EXERCISE: Your reply should be one number: the count of lines holding the word "script".

SUPPLIED RECORDS:
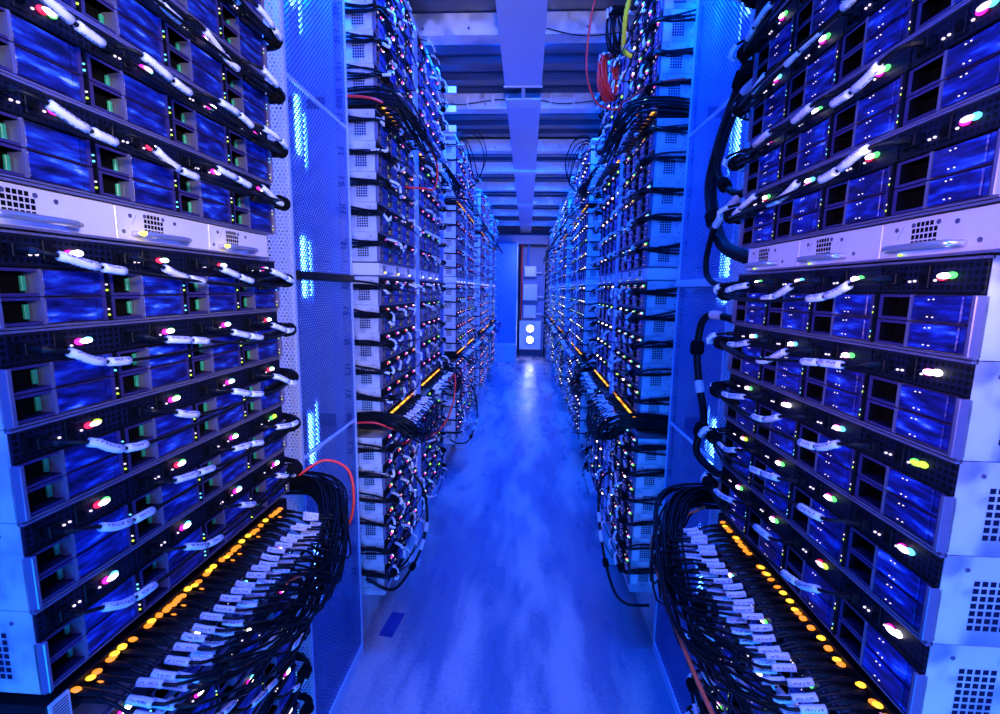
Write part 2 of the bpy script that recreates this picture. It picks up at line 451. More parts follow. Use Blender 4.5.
# ------------------------------------------------------------------ network switch
SWH = .040
def sw_body():
    b = MB(); b.box((0, 0, 0), (W, .36, SWH), 'black', .001)
    for i in range(24):
        x = .035 + i*.0235
        for z in (.006, .020): b.quad([(x, -.0006, z), (x+.014, -.0006, z), (x+.014, -.0006, z+.010), (x, -.0006, z+.010)], 'hole')
    return b
def sw_lights(far=False):
    b = MB(); r = random.Random(5)
    for i in range(24):
        x = .042 + i*.0235
        if far: b.dome((x, -.006, .035), .011, .006, .0055, 'led_gold' if r.random() < .6 else 'led_amber', 6, 4); continue
        b.dome((x-.003, -.004, .0345), .0058, .006, .0036, 'led_gold' if r.random() < .5 else 'led_amber', 8, 5)
        if r.random() < .7: b.dome((x+.006, -.003, .018), .003, .004, .002, 'led_amber', 6, 4)
    return b
def sw_label(side):
    b = MB(); x0 = -.002 if side == 'L' else W-.052
    if side == 'L':
        b.box((.001, -.004, -.006), (.028, -.001, .040), 'white')
        for i in range(9): b.quad([(.004, -.0045, .0+i*.0042), (.025, -.0045, .0+i*.0042), (.025, -.0045, .0018+i*.0042), (.004, -.0045, .0018+i*.0042)], 'ink')
    else:
        b.box((x0, -.004, -.004), (x0+.05, -.001, .026), 'white')
        b.quad([(x0, -.0045, .016), (x0+.05, -.0045, .016), (x0+.05, -.0045, .026), (x0, -.0045, .026)], 'lredb')
        for i in range(10): b.quad([(x0+.004+i*.0044, -.0045, .002), (x0+.0072+i*.0044, -.0045, .002), (x0+.0072+i*.0044, -.0045, .013), (x0+.004+i*.0044, -.0045, .013)], 'lblue')
    return b
def pl(k):
    b = MB(); r = random.Random(k)
    for q in range(r.choice((2, 3, 4))):
        b.dome((r.uniform(-.010, .009), -.006, .0345 + r.uniform(-.0035, .002)), r.uniform(.0028, .0062), .007, r.uniform(.0018, .0038), r.choice(('led_gold', 'led_amber', 'led_amber')), 8, 5)  # port lights as irregular blobs, imitating glow through the plug latches
    if k % 2: b.dome((r.uniform(-.006, .006), -.016, .022), .0035, .006, .002, 'led_amber', 6, 4)  # small glowing dome stands in for an amber glint on the plug
    return b
def plf(k): return MB().dome((0, -.006, .035), .0112, .006, .0055, 'led_gold' if k else 'led_amber', 6, 4)
SWB = sw_body().mesh('body'); PLN = [pl(k).mesh('port_light', True) for k in range(6)]; PLF = [plf(k).mesh('port_light', True) for k in range(2)]
SWFARB = MB().add(sw_body()).add(sw_lights(True)); SWFAR = SWFARB.mesh('network_switch')

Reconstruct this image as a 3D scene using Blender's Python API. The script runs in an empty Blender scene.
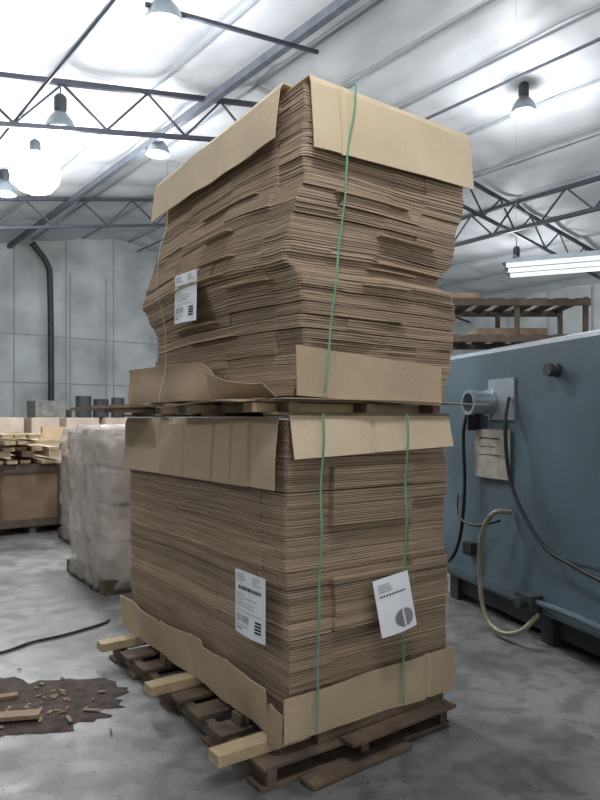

SOLUTION FOR THIS PROBLEM: 2